Cada cierto tiempo regreso al punto de
partida. Soy el turista accidental. Accidentalmente desaparecí de vuestros dias
y algún dia me dejo caer por esta ciudad.
Vitoria cambia lentamente. Es una ciudad
pequeña. O mas bien un pueblo. Pero es mi pueblo, son mis amigos y como
decía Federico Luppi en Martin H : "Mi patria son mis amigos". Así que me veo como
ese expatriado que vuelve a su lugar de partida.
Ese monstruo con pies de barro se desplaza y
va engordando en forma de cemento.
El estomago de la ciudad ha explotado, y la
tripas e intestinos se han expandido sin
discreción por el ESTE y el OESTE en forma de estructuras de ladrillo de
colores. La mayoría de mis amigos viven en el OESTE. Es ese nuevo FAR WEST de
las películas de vaqueros donde los indios son las facturas, el sheriff es esa
cosa llamada amor y tu solo con tu caballo
intentas cabalgar en busca de un sitio en la vida. A todos ellos les
toco en su momento una bola de la loteria con su nombre. Esa bola rodo durante un par de años para
colocarlos en un pisito en un barrio dormitorio de las afueras de Vitoria. La
vida de pájaro libre sin ataduras se esfumo, pero con el
tiempo está claro que es la forma más sencilla de saltar del nido familiar a
una caseta de pájaro prefabricada con su agujerito
circular en la puerta y el logo del estado en el techo.
Yo decidí que mi nido no estaba aquí y como
ave migratoria cogí otro camino que me permitiera dirigirme a tierras más
cálidas, económicamente hablando. La ciudad cambia lentamente. Impasible. Y
parece que se ha comido algo nuestro. Se ha comido el entusiasmo de mis amigos.
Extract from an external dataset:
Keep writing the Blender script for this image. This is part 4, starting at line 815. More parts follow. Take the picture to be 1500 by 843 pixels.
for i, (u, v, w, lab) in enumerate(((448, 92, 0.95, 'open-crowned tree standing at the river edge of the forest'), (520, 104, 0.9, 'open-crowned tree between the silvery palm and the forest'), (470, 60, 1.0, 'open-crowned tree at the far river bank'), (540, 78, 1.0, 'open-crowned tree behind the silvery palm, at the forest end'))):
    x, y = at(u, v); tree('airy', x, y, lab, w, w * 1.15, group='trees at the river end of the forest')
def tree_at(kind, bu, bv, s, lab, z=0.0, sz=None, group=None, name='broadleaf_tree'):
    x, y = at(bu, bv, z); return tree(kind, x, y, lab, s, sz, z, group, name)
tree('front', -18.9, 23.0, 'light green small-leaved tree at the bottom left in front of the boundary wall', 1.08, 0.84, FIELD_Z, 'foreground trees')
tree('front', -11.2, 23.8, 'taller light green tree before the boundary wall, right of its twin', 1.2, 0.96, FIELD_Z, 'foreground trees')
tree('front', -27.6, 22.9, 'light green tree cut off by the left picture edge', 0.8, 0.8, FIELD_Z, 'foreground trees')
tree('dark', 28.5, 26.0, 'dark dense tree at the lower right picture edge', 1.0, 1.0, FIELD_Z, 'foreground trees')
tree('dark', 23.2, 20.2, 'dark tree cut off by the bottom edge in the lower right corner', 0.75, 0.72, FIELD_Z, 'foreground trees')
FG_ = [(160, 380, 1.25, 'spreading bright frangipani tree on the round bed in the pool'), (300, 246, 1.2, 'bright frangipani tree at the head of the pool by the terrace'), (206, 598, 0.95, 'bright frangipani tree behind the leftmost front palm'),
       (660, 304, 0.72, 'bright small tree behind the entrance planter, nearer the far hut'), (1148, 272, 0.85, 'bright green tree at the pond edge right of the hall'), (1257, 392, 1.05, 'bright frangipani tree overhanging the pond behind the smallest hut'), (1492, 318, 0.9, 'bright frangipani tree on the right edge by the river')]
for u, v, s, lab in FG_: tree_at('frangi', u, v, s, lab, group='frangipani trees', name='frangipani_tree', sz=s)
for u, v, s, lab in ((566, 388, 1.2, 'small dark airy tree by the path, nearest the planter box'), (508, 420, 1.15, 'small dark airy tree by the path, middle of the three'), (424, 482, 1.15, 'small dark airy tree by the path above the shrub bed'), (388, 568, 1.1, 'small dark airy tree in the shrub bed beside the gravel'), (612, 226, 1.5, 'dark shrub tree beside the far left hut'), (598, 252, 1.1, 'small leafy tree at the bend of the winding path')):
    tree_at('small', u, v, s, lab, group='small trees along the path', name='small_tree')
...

Esas cosas pequeñas de la vida, se han sustituido por las grandes, donde las
parejas ocupan ahora un lugar importante
y siempre hay una excusa para no quedar a tomar una cerveza, pues la
obligación es mucho más fuerte que el querer.
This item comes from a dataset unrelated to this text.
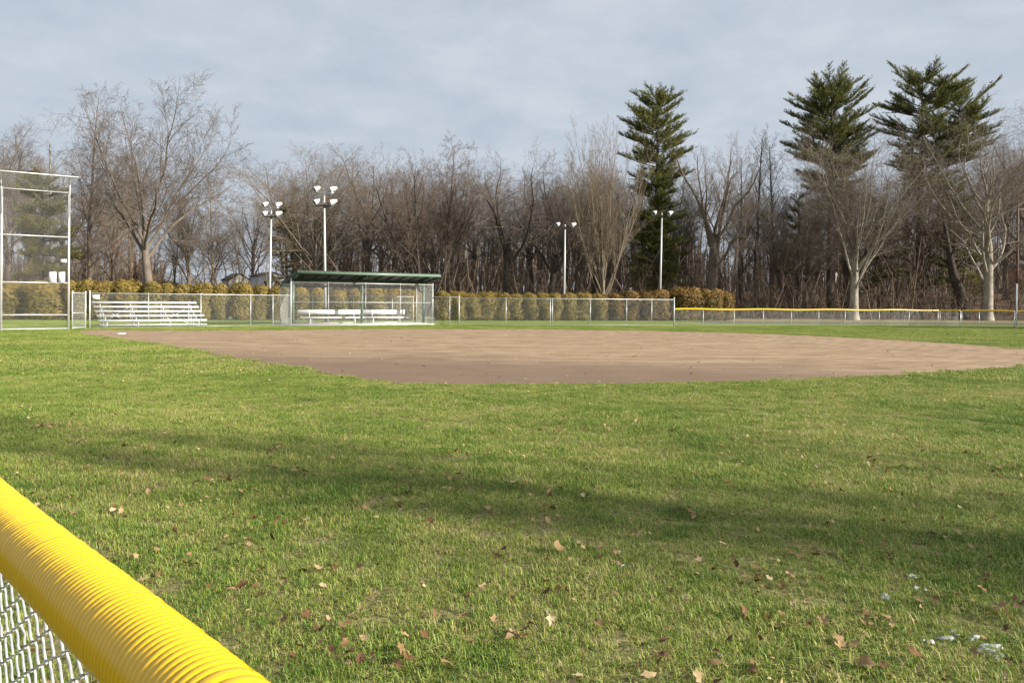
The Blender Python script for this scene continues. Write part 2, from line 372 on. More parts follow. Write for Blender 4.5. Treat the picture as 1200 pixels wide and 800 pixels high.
def grass_material():
    m = bpy.data.materials.new('grass_blades'); nt, b = nodes_of(m); P = wpos(nt)
    big = noise(nt, 0.35, 4, 0.62, P); mid = noise(nt, 2.6, 4, 0.62, P)
    patch = math_n(nt, 'ADD', math_n(nt, 'MULTIPLY', big.outputs[0], 0.5), math_n(nt, 'MULTIPLY', mid.outputs[0], 0.5))
    pr = nt.nodes.new('ShaderNodeMapRange'); pr.inputs[1].default_value = 0.37; pr.inputs[2].default_value = 0.64; nt.links.new(patch, pr.inputs[0])
    f = math_n(nt, 'ADD', math_n(nt, 'MULTIPLY', attr(nt), 0.58), math_n(nt, 'MULTIPLY', pr.outputs[0], 0.44))
    r = ramp(nt, [(0.0, (0.026, 0.070, 0.009)), (0.26, (0.105, 0.205, 0.024)), (0.5, (0.265, 0.350, 0.052)), (0.69, (0.43, 0.39, 0.12)), (0.92, (0.56, 0.45, 0.25))])
    nt.links.new(f, r.inputs[0]); nt.links.new(r.outputs[0], b.inputs['Base Color'])
    b.inputs['Roughness'].default_value = 0.5; b.inputs['Specular IOR Level'].default_value = 0.35
    out = [x for x in nt.nodes if x.type == 'OUTPUT_MATERIAL'][0]
    tr = nt.nodes.new('ShaderNodeBsdfTranslucent'); nt.links.new(r.outputs[0], tr.inputs[0])
    mx = nt.nodes.new('ShaderNodeMixShader'); mx.inputs[0].default_value = 0.22
    nt.links.new(b.outputs[0], mx.inputs[1]); nt.links.new(tr.outputs[0], mx.inputs[2]); nt.links.new(mx.outputs[0], out.inputs[0])
    return m
M['grass'] = grass_material()
def scatter(name, pts, rot, scl, idx, sources):
    """a point mesh whose points carry one of the source clumps each"""
    me = bpy.data.meshes.new(name + '_points'); me.from_pydata([tuple(p) for p in pts], [], [])
    for nm, ty, v in (('rot', 'FLOAT', rot), ('scl', 'FLOAT', scl)):
        at = me.attributes.new(nm, ty, 'POINT'); at.data.foreach_set('value', np.asarray(v, np.float32))
    at = me.attributes.new('idx', 'INT', 'POINT'); at.data.foreach_set('value', np.asarray(idx, np.int32))
    o = bpy.data.objects.new(name, me); COL.objects.link(o)
    src = bpy.data.collections.new(name + '_clumps')
    for k, mesh in enumerate(sources):
        src.objects.link(bpy.data.objects.new('%s_clump_%02d' % (name, k), mesh))
    ng = bpy.data.node_groups.new(name + '_scatter', 'GeometryNodeTree')
    ng.interface.new_socket('Geometry', in_out='INPUT', socket_type='NodeSocketGeometry')
    ng.interface.new_socket('Geometry', in_out='OUTPUT', socket_type='NodeSocketGeometry')
    N = ng.nodes; L = ng.links
    gi = N.new('NodeGroupInput'); go = N.new('NodeGroupOutput'); ip = N.new('GeometryNodeInstanceOnPoints')
    ci = N.new('GeometryNodeCollectionInfo'); ci.inputs[0].default_value = src; ci.inputs[1].default_value = True; ci.inputs[2].default_value = True
    def na(nm, ty):
        n = N.new('GeometryNodeInputNamedAttribute'); n.data_type = ty; n.inputs[0].default_value = nm
        return [s for s in n.outputs if s.enabled and s.name == 'Attribute'][0]
    L.new(gi.outputs[0], ip.inputs['Points']); L.new(ci.outputs[0], ip.inputs['Instance'])
    ip.inputs['Pick Instance'].default_value = True
    L.new(na('idx', 'INT'), ip.inputs['Instance Index'])
    cx = N.new('ShaderNodeCombineXYZ'); L.new(na('rot', 'FLOAT'), cx.inputs[2])
    e2r = N.new('FunctionNodeEulerToRotation'); L.new(cx.outputs[0], e2r.inputs[0]); L.new(e2r.outputs[0], ip.inputs['Rotation'])
    L.new(na('scl', 'FLOAT'), ip.inputs['Scale']); L.new(ip.outputs[0], go.inputs[0])
    md = o.modifiers.new('scatter', 'NODES'); md.node_group = ng
    return o
def make_grass():
    rng = np.random.default_rng(11)
    near = [blade_patch(100 + k, 0.34, 950, 0.018, 0.056, 0.0030).mesh('grass_clump', M['grass']) for k in range(7)]
    far = [blade_patch(200 + k, 0.70, 800, 0.026, 0.060, 0.008).mesh('grass_clump', M['grass']) for k in range(5)]
    P = []; I = []; S = []
    def zone(y0, y1, cell, offs, n, slope=0.80, extra=1.6):
        ys = np.arange(y0, y1, cell)
        for y in ys:
            w = abs(y) * slope + extra
            xs = np.arange(-w, w, cell)
            q = np.stack([xs + rng.uniform(-.5, .5, len(xs)) * cell, y + rng.uniform(-.5, .5, len(xs)) * cell], 1)
            q = q[~inside(DIRT, q[:, 0], q[:, 1])]
            P.append(q); I.append(rng.integers(offs, offs + n, len(q))); S.append(rng.uniform(0.8, 1.2, len(q)))
    zone(0.3, 16, 0.235, 0, 7)
    zone(16, 54, 0.52, 7, 5, 0.76)
    P = np.concatenate(P); I = np.concatenate(I); S = np.concatenate(S)
    # thin and short in worn spots
    keep = rng.random(len(P)) < 0.99
    P, I, S = P[keep], I[keep], S[keep]
    v = np.sin(P[:, 0] * 1.7 + np.sin(P[:, 1] * 1.3) * 2) * np.sin(P[:, 1] * 2.1 + np.sin(P[:, 0] * .9) * 2)
    v2 = np.sin(P[:, 0] * 4.9 + np.sin(P[:, 1] * 3.7) * 2.2) * np.sin(P[:, 1] * 5.7 + np.sin(P[:, 0] * 4.1) * 2)
    S = S * np.clip(1 + 0.20 * v + 0.28 * v2, .78, 1.6)
    pts = np.concatenate([P, np.full((len(P), 1), 0.0)], 1)
    o = scatter('grass', pts, rng.uniform(0, 2 * math.pi, len(P)), S, I, near + far)
    tag(o, 'short worn green grass with straw-coloured patches on the outfield', 'grass', kind='stuff')
make_grass()

# fallen leaves and snow scraps
def make_leaves():
    rng = np.random.default_rng(21); mb = MB()
    th = np.linspace(0, 2 * math.pi, 15)[:-1]
    def leaf(x, y, z, size, a):
        size *= .66; rr = (0.70 + 0.24 * np.cos(th * 5 + rng.uniform(0, 1)) * rng.uniform(.2, 1) + rng.normal(0, .08, 14)) * size / 2
        u = rr * np.cos(th) * rng.uniform(1.0, 1.45); v = rr * np.sin(th) * rng.uniform(0.6, 1.0)
        k = rng.uniform(6, 24); k2 = rng.uniform(-12, 14)
        w = k * v * v + k2 * u * u + rng.normal(0, size * .04, len(u))
        Pp = np.concatenate([[[0, 0, 0]], np.stack([u, v, w], 1)])
        az, tilt, roll = rng.uniform(0, 6.28), rng.normal(0, 0.4), rng.normal(0, 0.45)
        ca, sa = math.cos(tilt), math.sin(tilt); Pp = Pp @ np.array([[1,0,0],[0,ca,-sa],[0,sa,ca]]).T
        ca, sa = math.cos(roll), math.sin(roll); Pp = Pp @ np.array([[ca,0,sa],[0,1,0],[-sa,0,ca]]).T
        ca, sa = math.cos(az), math.sin(az); Pp = Pp @ np.array([[ca,-sa,0],[sa,ca,0],[0,0,1]]).T
        n = len(th); t = [[0, 1 + i, 1 + (i + 1) % n] for i in range(n)]
        mb.add(Pp + np.array([x, y, z]), None, t, a)
    def at_px(x, y, size, a):
        X, Y = gpt(x, y); leaf(X, Y, 0.035 + size * .12, size, a)
    # the ones that stand out in the photograph
    for (x, y, s, a) in [(410,511,.13,.55),(600,571,.10,.8),(435,707,.09,.72),(507,618,.10,.42),(270,700,.12,.6),(275,708,.1,.5),(465,790,.12,.35),(478,784,.11,.3),
                         (470,770,.10,.45),(496,753,.08,.2),(526,790,.10,.42),(655,650,.12,.6),(762,632,.07,.5),(853,571,.09,.5),(1122,512,.12,.35),(1012,738,.13,.45),
                         (985,770,.12,.6),(965,690,.12,.5),(1010,790,.14,.6),(1172,722,.16,.45),(1180,728,.12,.55),(1072,780,.15,.3),(1045,742,.08,.6),(1150,700,.1,.45),
                         (565,698,.10,.8),(598,755,.08,.55),(700,740,.09,.5),(352,768,.08,.3),(425,640,.08,.9),(640,690,.08,.45),(88,610,.12,.6),(92,590,.1,.45),(290,640,.10,.7),
                         (180,530,.09,.55),(105,535,.1,.5),(205,630,.11,.35),(870,545,.07,.6),(390,541,.1,.6),(345,557,.12,.62),(362,517,.1,.7),(258,563,.10,.65),(242,589,.09,.55),
                         (1100,455,.12,.8),(978,440,.16,.95),(745,497,.1,.7),(830,560,.08,.5),(700,430,.1,.9),(1035,790,.08,.3),(720,705,.10,.5),(940,540,.07,.7),(1018,548,.1,.85)]:
        at_px(x, y, s, a)
    for _ in range(1150):       # drifted across the near grass, thicker towards the bottom of the view
        Y = 2.2 + 15 * rng.random() ** 1.7; X = rng.uniform(-0.8, 0.8) * Y + rng.normal(0, .5)
        if inside(DIRT, np.array([X]), np.array([Y]))[0]: continue
        leaf(X, Y, rng.uniform(0.02, 0.058), rng.uniform(.035, .10), rng.random())
    for _ in range(130):        # little heaps
        Y = 2.6 + 7 * rng.random() ** 1.4; X = rng.uniform(-0.75, 0.75) * Y
        for k in range(rng.integers(3, 8)):
            leaf(X + rng.normal(0, .10), Y + rng.normal(0, .07), rng.uniform(.012, .06), rng.uniform(.05, .11), rng.random() * .8)
    for _ in range(700):       # further off
        Y = 14 + 34 * rng.random(); X = rng.uniform(-0.75, 0.75) * Y
        leaf(X, Y, 0.025 if inside(DIRT, np.array([X]), np.array([Y]))[0] else 0.05, rng.uniform(.05, .12), rng.uniform(.3, 1))
    tag(mb.build('fallen_leaves', M['litter']), 'dry brown oak leaves lying scattered over the grass and infield', 'leaves', kind='stuff')
    sb = MB(); pr = MB()
    for (x, y, s) in [(727,664,.10),(1065,676,.08),(1040,702,.10),(1150,758,.20),(1165,766,.16),(1142,750,.10),(1075,690,.07),(1090,752,.08),(985,718,.06),(840,770,.06),(1120,745,.06),(1170,770,.1),(1155,762,.14)]:
        s *= .38
        for k in range(3):
            X, Y = gpt(x, y); X += rng.normal(0, s * .6); Y += rng.normal(0, s * .6)
            th2 = np.linspace(0, 6.283, 10)[:-1]; r0 = s * .38 * rng.uniform(.5, 1.1)
            rr = r0 * (1 + .45 * rng.normal(0, 1, 9)); z = rng.uniform(.012, .018)
            ring = np.stack([X + rr * 1.5 * np.cos(th2), Y + rr * np.sin(th2) * .8, np.full(9, .004)], 1)
            ring2 = np.stack([X + rr * 1.2 * np.cos(th2), Y + rr * .6 * np.sin(th2), z + rng.normal(0, .004, 9)], 1)
            V = np.concatenate([ring, ring2, [[X, Y, z + .004]]])
            q = [[i, (i + 1) % 9, 9 + (i + 1) % 9, 9 + i] for i in range(9)]; t = [[18, 9 + i, 9 + (i + 1) % 9] for i in range(9)]
            sb.add(V, q, t)
    tag(sb.build('snow_scraps', M['snow'], smooth=True), 'small melting scraps of old snow lying in the grass', 'snow', kind='stuff')
make_leaves()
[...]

Veo como tres torres de 15 plantas me
reciben. Antes esperaba a ver el cartel de Vitoria-Gasteiz para que las
mariposas del enamorado revoletearan en mi estomago. Pero desde la explosión de
las VPOs no me hace falta cartel. A treinta kilómetros de Vitoria por la
autopista Donostia-Gasteiz se ven “imponentes”, como si el skyline de una ciudad
financiera se tratara. Las torres de Salburua. Es entonces cuando suspiro y me digo “¡Vitoria!”. Demasiados recuerdos que
rebrotan. Los ojos brillantes. Miro hacia atrás por si acaso mi perro está
despierto. Es entonces cuando me aseguro que estoy solo y una lágrima recorre mi mejilla.